DO THIS
Repeat exactly, please, the lines that begin at the start of the listing and end at the line holding "o['group'] = 'tip-up".

=== COLLECTED MATERIAL ===

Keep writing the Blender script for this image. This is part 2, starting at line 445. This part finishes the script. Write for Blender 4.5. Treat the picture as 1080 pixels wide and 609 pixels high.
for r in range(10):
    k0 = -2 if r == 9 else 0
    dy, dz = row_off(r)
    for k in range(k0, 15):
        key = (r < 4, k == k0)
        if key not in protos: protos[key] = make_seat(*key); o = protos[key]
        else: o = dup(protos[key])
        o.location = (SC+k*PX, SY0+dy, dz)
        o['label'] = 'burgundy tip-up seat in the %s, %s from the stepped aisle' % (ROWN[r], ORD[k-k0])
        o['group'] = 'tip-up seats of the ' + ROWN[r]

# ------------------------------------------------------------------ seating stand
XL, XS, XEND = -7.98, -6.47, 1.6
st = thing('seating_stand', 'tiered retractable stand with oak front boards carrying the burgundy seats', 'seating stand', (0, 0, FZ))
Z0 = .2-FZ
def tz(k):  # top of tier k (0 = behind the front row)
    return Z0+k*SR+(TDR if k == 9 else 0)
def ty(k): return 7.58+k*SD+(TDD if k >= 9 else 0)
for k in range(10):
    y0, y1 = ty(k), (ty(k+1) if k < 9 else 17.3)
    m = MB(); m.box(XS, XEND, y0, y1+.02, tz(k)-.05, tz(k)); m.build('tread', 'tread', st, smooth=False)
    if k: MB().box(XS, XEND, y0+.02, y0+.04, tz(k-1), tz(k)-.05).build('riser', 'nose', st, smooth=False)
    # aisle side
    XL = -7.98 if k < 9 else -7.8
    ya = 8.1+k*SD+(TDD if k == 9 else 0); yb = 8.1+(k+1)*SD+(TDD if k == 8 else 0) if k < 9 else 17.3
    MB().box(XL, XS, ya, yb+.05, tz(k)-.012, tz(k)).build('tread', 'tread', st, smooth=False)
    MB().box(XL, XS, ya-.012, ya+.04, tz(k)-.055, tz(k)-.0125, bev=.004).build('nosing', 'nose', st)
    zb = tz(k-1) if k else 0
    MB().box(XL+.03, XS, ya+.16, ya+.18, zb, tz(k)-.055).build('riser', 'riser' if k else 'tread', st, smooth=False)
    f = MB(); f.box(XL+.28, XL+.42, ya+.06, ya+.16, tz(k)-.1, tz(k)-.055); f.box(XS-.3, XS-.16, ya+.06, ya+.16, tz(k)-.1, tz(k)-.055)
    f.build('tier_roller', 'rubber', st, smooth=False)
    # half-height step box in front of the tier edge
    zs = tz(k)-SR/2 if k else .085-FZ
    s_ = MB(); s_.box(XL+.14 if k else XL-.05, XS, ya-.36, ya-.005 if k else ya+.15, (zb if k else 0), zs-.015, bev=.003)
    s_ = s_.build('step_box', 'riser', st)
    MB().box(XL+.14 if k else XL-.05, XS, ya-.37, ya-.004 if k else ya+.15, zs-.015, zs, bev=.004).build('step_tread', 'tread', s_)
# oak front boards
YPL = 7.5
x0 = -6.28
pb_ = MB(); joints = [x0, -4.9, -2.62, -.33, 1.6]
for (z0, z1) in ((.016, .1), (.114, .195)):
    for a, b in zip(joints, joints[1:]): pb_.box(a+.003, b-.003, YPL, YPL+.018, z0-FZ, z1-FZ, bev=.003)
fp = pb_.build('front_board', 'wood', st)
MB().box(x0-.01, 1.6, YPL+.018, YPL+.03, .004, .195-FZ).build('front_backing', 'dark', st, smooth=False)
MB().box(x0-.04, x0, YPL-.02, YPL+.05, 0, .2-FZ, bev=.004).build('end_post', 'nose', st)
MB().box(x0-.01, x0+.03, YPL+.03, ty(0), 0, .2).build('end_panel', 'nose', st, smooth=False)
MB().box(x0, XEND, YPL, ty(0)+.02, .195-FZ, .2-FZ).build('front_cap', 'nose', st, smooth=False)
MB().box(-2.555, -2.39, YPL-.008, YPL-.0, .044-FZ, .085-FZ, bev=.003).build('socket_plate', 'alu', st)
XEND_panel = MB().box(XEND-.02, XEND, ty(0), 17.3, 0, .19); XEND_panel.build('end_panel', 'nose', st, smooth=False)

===

EXERCISE SOLUTION
Keep writing the Blender script for this image. This is part 2, starting at line 445. This part finishes the script. Write for Blender 4.5. Treat the picture as 1080 pixels wide and 609 pixels high.
for r in range(10):
    k0 = -2 if r == 9 else 0
    dy, dz = row_off(r)
    for k in range(k0, 15):
        key = (r < 4, k == k0)
        if key not in protos: protos[key] = make_seat(*key); o = protos[key]
        else: o = dup(protos[key])
        o.location = (SC+k*PX, SY0+dy, dz)
        o['label'] = 'burgundy tip-up seat in the %s, %s from the stepped aisle' % (ROWN[r], ORD[k-k0])
        o['group'] = 'tip-up seats of the ' + ROWN[r]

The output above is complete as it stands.